Jack’s fate is typical of how the never-ending stories of TV series and comic books guarantee these violent heroes will never know peace for more than a few minutes or pages at a time. At the end of 24’s (admittedly terrible) season six, Jack Bauer had had enough. After all these years of torture and gunplay, he wanted his “life back”. He was told in no uncertain terms:
“Jack, simply getting your life back isn’t gonna change who you are… and you can’t walk away from it. You know that. You’ve tried it. Sooner or later you’re gonna get back in the game…”
We’ve seen this in endless Hollywood Westerns: the hero, the only one capable of Doing What Must Be Done, has to walk away from the domestic life he dearly desires. In 1992, Clint Eastwood’s meta-mythic Unforgiven bundled up every cowboy he’d ever played into the story of William Munny, dragged inexorably away from his family and back to the gun. The coda says that he returned home, sure, but I’m not entirely sure we’re meant to believe it.

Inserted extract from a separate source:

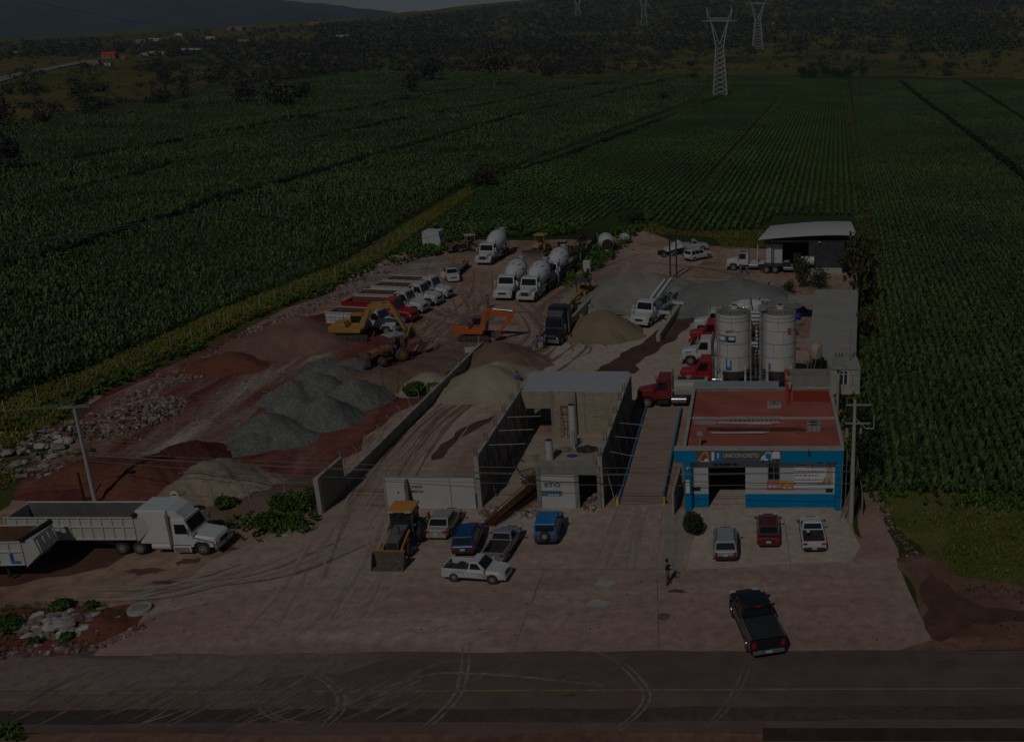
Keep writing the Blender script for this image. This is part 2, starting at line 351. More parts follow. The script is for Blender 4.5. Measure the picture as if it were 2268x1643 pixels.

At least once the credits roll, William Munny’s story comes to an end. While ratings hold, Jack doesn’t have the same option to put down his gun. Somehow I don’t think Jack Bauer: Kindly Grandpa has the same network appeal. (Opening voiceover: “The following visit to the zoo takes place between 11am and 12pm.”)
It’s worse for violent comic book characters – and aren’t they all? Wolverine, for example, is basically immortal. His mutant healing factor keeps him in fighting shape, year after year, so he looks just the same now as he did fighting in World War II. In New X-Men #148 (2003), there’s an example of how all this death has taken its toll. “All I’m good for’s killing,” Logan thinks at the telepathic Jean Grey. “If you knew what I was, you’d hate me.”
Recently, he too had a moment of peace, albeit in a story called ‘Old Man Logan‘ set in a grim possible future. And he was older, too, finally, a grey-haired pacifist and family man. But – you guessed it – he was forced away from his spartan home for one last job. It’s an utterly shameless steal of Unforgiven, except with all Eastwood’s well-earned heartbreak replaced with pointless Marvel Comics trivia for long-term fans. I don’t think William Munny would approve.
Back in regular comic book continuity, the needs of the status quo have been crueller to Wolverine than most. After his debut in 1974, he seemed to be on a decades-long character arc to a better place. He turned from an amnesiac, animalistic killer to a more noble sort of warrior: self-controlled, samurai-influenced, and even a mentor to young X-Men like Kitty Pryde. Wolverine’s readers don’t want to give up their favourite hack ‘n’ slash antihero, though, so Logan is never allowed to put his berserker rage behind him once and for all.
But Jack Bauer’s lack of a mutant healing factor is, in fact, his secret weapon. Day by day, his mortal host – Kiefer Sutherland – is getting older. At some point, suspension of disbelief will snap and he’ll be judged too decrepit to be kicking ass on 24. Only then Jack will get some well-deserved peace.